Schon im Juni 1891 wurden die Arbeiten auf dem Ausstellungsplatz begonnen und seither – mit nur geringen durch finanzielle Schwierigkeiten hervorgerufenen Unterbrechungen – nach Maßgabe der vorhandenen Mittel fortgesetzt. Jetzt ist man soweit, daß voraussichtlich alle Bauten und Anlagen zur bedungenen Frist, dem 12. Oktober 1892, fertig sein können. An diesem Tage, dem historischen Jahrestag der Entdeckung Amerikas, an dem Kolumbus den Strand der Insel Guanahani betrat, soll die feierliche Uebergabe der Gebäude an die leitende Kommission von hundertundsechs Männern, die „Worlds Columbian Commission“, erfolgen. In der Zeit vom 1. November 1892 bis zum 10. April 1893 werden sich die weiten Räume mit den Schätzen der Aussteller füllen, um endlich am 1. Mai 1893 den Scharen der staunenden Besucher sich zu öffnen.

Gedenkt man schon jene feierliche Uebernahme der Gebäude mit einem gewaltigen Festespomp zu umkleiden, bei dem Reden, Musikaufführungen größten Stils mit eigens hierzu komponierten Tonwerken, Feuerwerk und Truppenschau ihre Rolle zu spielen haben, so wird selbstverständlich die endgültige Eröffnung in noch viel großartigerem Maßstab gefeiert werden.
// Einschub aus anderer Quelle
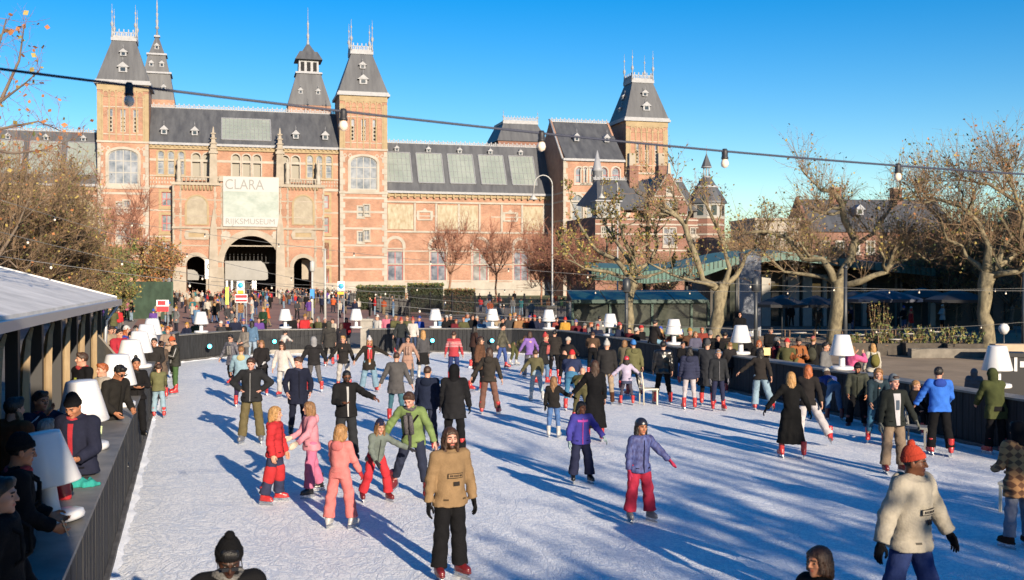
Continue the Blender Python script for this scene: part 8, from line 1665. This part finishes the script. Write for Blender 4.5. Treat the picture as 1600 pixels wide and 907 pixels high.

Insbesondere versprechen sich die Veranstalter viel von einer großen internationalen Flottenschau, die auf Ende April geplant ist. Man denke sich: auf der ungeheuren, am Ausgang der Chesapeakebay gelegenen Rhede von Hampton Roads sammeln sich die Flotten aller seefahrenden Nationen und dampfen von da gemeinsam in den Hafen von New-York, um hier an einem aus allen Welttheilen herbeigeströmten Publikum vorüberzudefilieren! Aber die schrankenlose Phantasie des Amerikaners schweift noch weiter. Er sieht diese Ungethüme der See auch die Mündung des Potomacstromes hinaufziehen, der Bundeshauptstadt Washington und dem Grabmal des großen George Washington ihre Huldigung darzubringen!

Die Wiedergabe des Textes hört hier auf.